Levantei-me de chofre. Cuspindo marimbondos molhados. Vi que nada de grave acontecera. Felizmente. Continuei a descer o morro agudo. E acabei parando no apart hotel da Sueli. Onde fui muito bem recebido pelos amáveis servis.

Ao final deste meu desabafo, ainda sentindo não as dores do parto, deixo aqui, ao meu prefeito ideal, um pedido. Quase uma súplica.

“Zé. Bem sei que os passeios são da total irresponsabidade dos donos das casas da cidade. A prefeitura não pode se responsabilizar pelos tais. Mas, caso algum qualquer, seja idoso ou criança, acabar tendo uma perna fraturada, um traseiro amassado, durante uma queda num destes passeios, a quem cabe a culpa”?

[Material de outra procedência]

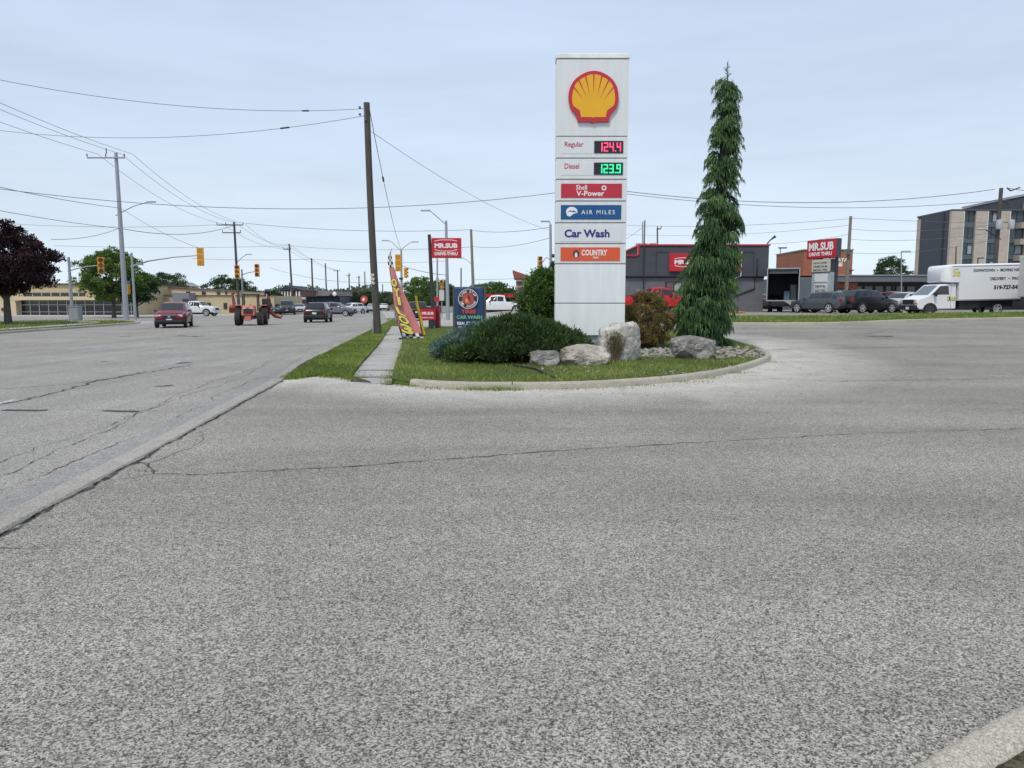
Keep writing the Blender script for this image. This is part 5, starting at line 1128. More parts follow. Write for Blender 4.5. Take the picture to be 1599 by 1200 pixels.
m = MB(); m.prism([(Q.x(568.5)+.58*math.cos(a)*.9, Q.z(468)+.58*math.sin(a)) for a in np.linspace(0, 6.283, 17)[:-1]], (0, 0, 0), X3, Z3, Y3, -.1, .1); m.build('board', M('sign_orange_red', (.50, .05, .025), .4), t); MB().tube([(Q.x(568.5), .12, -.1), (Q.x(568.5), .12, Q.z(466))], .07, 6).build('post', SDK, t)
MB().prism([(Q.x(568)+.2*math.cos(a), Q.z(468)+.26*math.sin(a)) for a in np.linspace(0, 6.283, 9)[:-1]], (0, 0, 0), X3, Z3, Y3, -.12, -.101).build('mark', SW, t)
t = bld('red_fascia_shop', 'far shop with a dull red fascia left of the leaning wooden pole', 'shop', 170, 585, 0); Q = Loc(t, 170)
MB().bbox(Q.x(574), Q.x(612), 0, 9, -.1, Q.z(472)).build('walls', M('far_tan', (.26, .20, .16), .8), t); MB().bbox(Q.x(574), Q.x(612), -.6, 9, Q.z(471.9), Q.z(468.5)).build('fascia', M('dull_red', (.25, .05, .05), .6), t)
# ================================================================== SIGNS, FLAGS
def pylon_near():
    Y = 46.5; v = B(673, Y); t = thing('drive_thru_sign', 'red drive thru sign board hanging from a tall black pole', 'sign', v); Q = Loc(t, Y)
    MB().tube([(Q.x(677), 0, -.1), (Q.x(671.5), 0, Q.z(366.5))], [.13, .10], 10).build('pole', SDK, t, smooth=60)
    b = Q.box('sign_board', 675, 721, 372.2, 403.3, -.16, .16, SREDM, bevel=.02)
    m = MB(); m.bbox(Q.x(671), Q.x(675), -.03, .03, Q.z(401.5), Q.z(400.3)); m.build('bracket', SDK, t); MB().bbox(Q.x(671), Q.x(675), -.03, .03, Q.z(371), Q.z(369.8)).build('bracket', SDK, t)
    Q.text('MR.SUB', 680, 715.5, 380.5, 388, -.165, SW, b, .05); Q.text('DRIVE-THRU', 680, 715.5, 394.3, 399.3, -.165, SW, b, .04); arcs(b, Q, 680, 715, 377.2, 390.6, -.165, SW, 1.9)
pylon_near()
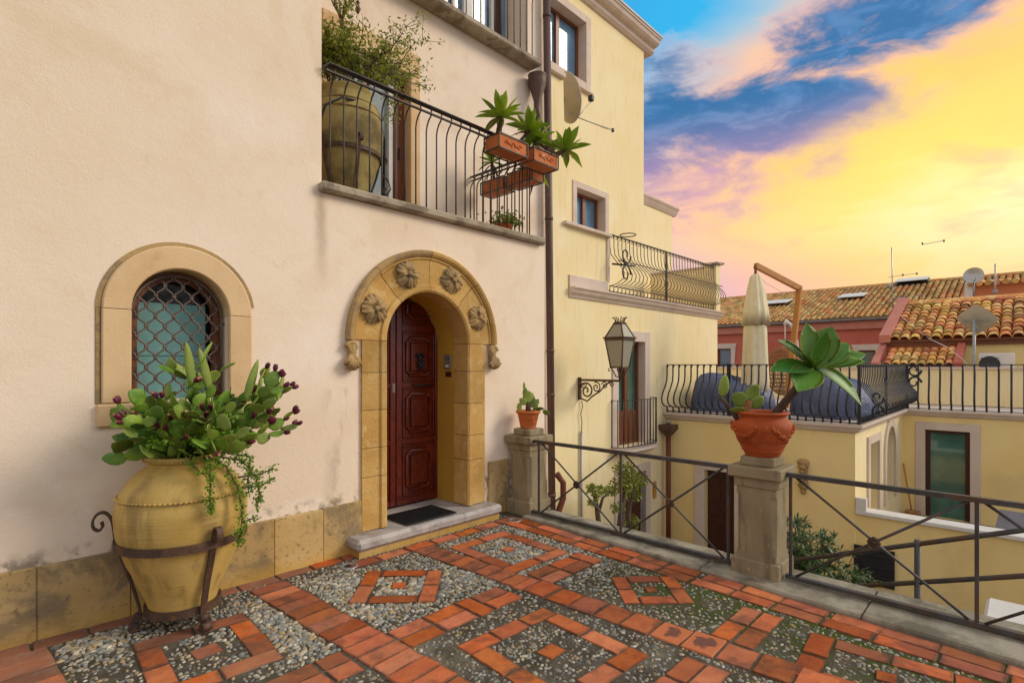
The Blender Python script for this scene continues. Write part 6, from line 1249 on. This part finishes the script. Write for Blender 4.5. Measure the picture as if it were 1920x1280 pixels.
# ---------------------------------------------------------------- planters hung on the balcony rail
def planter(x0, y0, z0, x1, y1, z1, lb, fr):
    t = thing('window_box', lb, 'planter', ((x0+x1)/2, (y0+y1)/2, z0), 'terracotta window boxes on the balcony rail'); B().box(x0+.006, y0+.006, z0+.006, x1-.006, y1-.006, z1-.004, .006).obj('trough', MT['terracotta2'], t)
    for x in (x0, x1):
        for y in (y0, y1): B().box(x-.006, y-.006, z0, x+.006, y+.006, z1+.005).obj('frame_post', MT['iron'], t)
    for z in (z0, z1):
        for y in (y0, y1): B().box(x0+.006, y-.007, z-.006, x1-.006, y+.007, z+.006).obj('frame_bar', MT['iron'], t)
        for x in (x0, x1): B().box(x-.007, y0+.006, z-.006, x+.007, y1-.006, z+.006).obj('frame_bar', MT['iron'], t)
    B().box(x0+.02, y0+.02, z1-.01, x1-.02, y1-.02, z1-.001).obj('soil', MT['soil'], t); b = B()
    if fr:
        for k in range(40): b.ball((x0+.10+(x1-x0-.2)*k/39, y0+.004, (z0+z1)/2+.028*math.sin(k*.55)*math.cos(k*.17)), .009+.003*(k % 3 == 0), 6, 4)
    else:
        for k in range(40): b.ball((x1-.004, y0+.10+(y1-y0-.2)*k/39, (z0+z1)/2+.028*math.sin(k*.55)*math.cos(k*.17)), .009+.003*(k % 3 == 0), 6, 4)
    b.obj('leaf_relief', MT['terracotta2'], t)
    for s in (.3, .7):
        X = x0+(x1-x0)*s if fr else x0; Y_ = y1 if fr else y0+(y1-y0)*s; B().tube([(X, Y_, z1), (X-(0 if fr else .0), Y_+(.0), z1+.09), (X-(0 if fr else .03), Y_+(.03 if fr else 0), z1+.11), (X-(0 if fr else .06), Y_+(.06 if fr else 0), z1+.08)], .006, 5).obj('hook', MT['iron'], t)
planter(4.05, 4.10, 4.05, 4.50, 4.34, 4.205, 'terracotta window box with upright agave, left on the front rail', True); planter(4.61, 4.10, 4.06, 5.05, 4.34, 4.215, 'terracotta window box at the balcony corner of the front rail', True)
planter(4.99, 4.98, 4.03, 5.21, 5.42, 4.19, 'terracotta window box on the side rail nearest the wall', False); planter(4.99, 4.47, 4.03, 5.21, 4.91, 4.19, 'terracotta window box on the side rail near the corner', False)
def balcony_agave(base, ce, L, n, seed, lb):
    base, ce = Vector(base), Vector(ce); t = thing('potted_agave', lb, 'agave', base, 'agaves in the balcony window boxes'); rs = random.Random(seed); mid = base.lerp(ce, .5)+Vector((0, 0, -.03)); ax = (ce-mid).normalized()*.5+UP_*.6; ax.normalize()
    B().tube([base*(1-s)**2+mid*2*s*(1-s)+ce*s*s for s in [i/8 for i in range(9)]], [.021-.004*i/8 for i in range(9)], 8).obj('stem', MT['stem'], t); M3 = zframe(ax, (1, 0, 0))
    for k in range(n):
        a = k*2.4+rs.uniform(-.2, .2); el = 1.35-1.55*k/n+rs.uniform(-.1, .1); d = M3 @ Vector((math.cos(a)*math.cos(el), math.sin(a)*math.cos(el), math.sin(el))); l = L*rs.uniform(.8, 1.1)*(.8 if k < 3 else 1)
        inst('leaf', AL[min(3, int(k*4/n))], ce+d*.008, t, frame(d, ax+Vector((0, 0, .3))), (l, l*.95, l))
    for k in range(2): a = rs.uniform(0, 6); d = M3 @ Vector((math.cos(a), math.sin(a), -.3)); inst('dry_leaf', ADRY, ce-ax*.02, t, frame(d, ax), (L*.9,)*3)
balcony_agave((4.17, 4.22, 4.18), (4.17, 4.2, 4.43), .30, 20, 1, 'upright agave at the left end of the front window box'); balcony_agave((4.40, 4.24, 4.18), (4.62, 4.2, 4.42), .28, 19, 2, 'agave leaning right out of the left front window box'); balcony_agave((4.75, 4.24, 4.18), (4.86, 4.3, 4.40), .28, 17, 3, 'agave with dry lower leaves in the corner window box'); balcony_agave((4.95, 4.2, 4.18), (5.24, 4.15, 4.36), .30, 20, 4, 'agave stretching out furthest right beyond the corner window box')
balcony_agave((5.10, 5.25, 4.16), (5.0, 5.2, 4.42), .24, 15, 5, 'small agave half hidden in the box nearest the wall'); balcony_agave((5.1, 4.7, 4.16), (5.22, 4.66, 4.22), .28, 16, 6, 'agave hanging low behind the corner window box')
t = thing('balcony_pot_plant', 'low yellow-green succulent in a pot on the balcony floor', 'plant', (4.72, 4.72, 3.285)); B().lathe([(.001, 0), (.09, 0), (.115, .13), (.125, .14), (.12, .155), (.10, .15)], (4.72, 4.72, 3.286), 20).obj('pot', MT['terracotta2'], t); pts = [(4.72+rt.gauss(0, .11), 4.66+rt.gauss(0, .10), 3.44+abs(rt.gauss(0, .06))) for _ in range(420)]; leaf_cloud('foliage', 'jade', pts, t, .04, 3, 'round', .35)
# ---------------------------------------------------------------- plants in the lane
def jade(lb, paths, blobs, loc, seed):
    t = thing('jade_tree', lb, 'tree', loc, 'jade trees below the fence'); rs = random.Random(seed)
    for P, r in paths: B().tube(P, [r*(1-.55*i/(len(P)-1)) for i in range(len(P))], 7).obj('trunk', MT['stem'], t)
    pts = []
    for x, y, z, s, n in blobs:
        for _ in range(n): q = Vector((rs.gauss(0, 1), rs.gauss(0, 1), rs.gauss(0, 1))); q *= s*rs.uniform(.4, 1.0)/max(.6, q.length); pts.append((x+q.x, y+q.y, z+q.z*.8))
    leaf_cloud('crown', 'jade', pts, t, .055, seed, 'round', .34)
jade('slim jade tree with bent trunk at left below the fence', [([(7.55, 5.2, -2.8), (7.62, 5.2, -2.0), (7.55, 5.2, -1.5), (7.46, 5.2, -1.25), (7.48, 5.2, -.95), (7.42, 5.2, -.65), (7.36, 5.2, -.45)], .075), ([(7.46, 5.2, -.8), (7.60, 5.2, -.55), (7.78, 5.2, -.5), (7.95, 5.2, -.45)], .03)], [(7.33, 5.2, -.36, .13, 90), (7.42, 5.2, -.46, .10, 60), (7.30, 5.2, -.58, .09, 50), (7.60, 5.2, -.42, .10, 50), (7.84, 5.2, -.48, .10, 50)], (7.55, 5.2, -2.8), 11)
jade('bushy jade tree in front of the lower door', [([(8.15, 5.2, -2.8), (8.15, 5.2, -1.9), (8.12, 5.2, -1.3), (8.2, 5.2, -.8), (8.3, 5.2, -.5)], .10), ([(8.3, 5.2, -2.6), (8.35, 5.2, -1.5), (8.42, 5.2, -.9), (8.6, 5.2, -.6), (8.8, 5.2, -.5)], .06), ([(8.2, 5.2, -1.4), (8.5, 5.2, -1.3), (8.65, 5.2, -1.1)], .04)],
     [(8.3, 5.2, -.18, .22, 260), (8.15, 5.2, -.45, .22, 240), (8.45, 5.2, -.40, .24, 260), (8.75, 5.2, -.45, .20, 180), (8.62, 5.2, -.7, .16, 130), (8.05, 5.2, -.8, .14, 110), (8.5, 5.2, -1.15, .20, 150), (8.62, 5.2, -1.75, .22, 130)], (8.2, 5.2, -2.8), 12)
t = thing('oleander_bush', 'dark green oleander bush behind the fence right of the pillar', 'shrub', (8.0, 1.9, -2.8)); ro = random.Random(6); V = []; F = []
for k in range(95):
    a = ro.uniform(0, 2*pi); p = Vector((8.0+.5*ro.gauss(0, .4), 2.05+.35*ro.gauss(0, .6), -2.8)); top = Vector((8.0+ro.uniform(-.6, .6), ro.uniform(1.45, 2.55), 0)); top.z = -.50-.75*max(0, 2.1-top.y)/.6*.6-ro.uniform(0, .9); mid = p.lerp(top, .5)+Vector((0, ro.uniform(-.1, .1), .1))
    Q = [p*(1-s)**2+mid*2*s*(1-s)+top*s*s for s in [i/10 for i in range(11)]]; B().tube(Q, [.014*(1-.7*i/10) for i in range(11)], 4).obj('stem', MT['stem'], t)
    for q in Q[4:]:
        for _ in range(15):
            d = Vector((ro.gauss(0, 1), ro.gauss(0, 1), ro.uniform(-.2, 1.2))).normalized(); w = d.cross(Vector((0, 0, 1))); w = w.normalized() if w.length > .01 else Vector((1, 0, 0)); L = ro.uniform(.11, .19); k0 = len(V); V += [tuple(q), tuple(q+d*L*.5+w*.013+Vector((0, 0, .01))), tuple(q+d*L-Vector((0, 0, .02))), tuple(q+d*L*.5-w*.013+Vector((0, 0, .01)))]; F.append((k0, k0+1, k0+2, k0+3))
me = bpy.data.meshes.new('foliage'); me.from_pydata(V, [], F); me.materials.append(MT['oleander']); tag(inst('foliage', me, (0, 0, 0), t), kind='stuff')
t = thing('spiky_plant', 'small dark spiky plant tip just beyond the kerb at right', 'plant', (5.4, .36, -.6))
for k in range(9): a = k*2.4; d = Vector((math.cos(a)*.45, math.sin(a)*.45, 1)); inst('leaf', AG[2], (5.4, .36, -.42), t, frame(d, -FW_), (.22, .12, .2))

“Pode, o injuriado, processar a administração municipal? Ou o dono do imóvel que construiu o passeio de forma irresponsável”?

No meu caso nada mais de gravidade aconteceu. Felizmente pra mim. Talvez não para o meu plano de saúde.

Amigo prefeito Zé. Você tem tido uma conduta irretocável. Pra mim. E não dispenso opiniões ao revés. Mas, considerando-se as calçadas da cidade de Lavras, como a que me derrubou na tarde de ontem, tudo que você tem feito de melhor, tem sido em vão.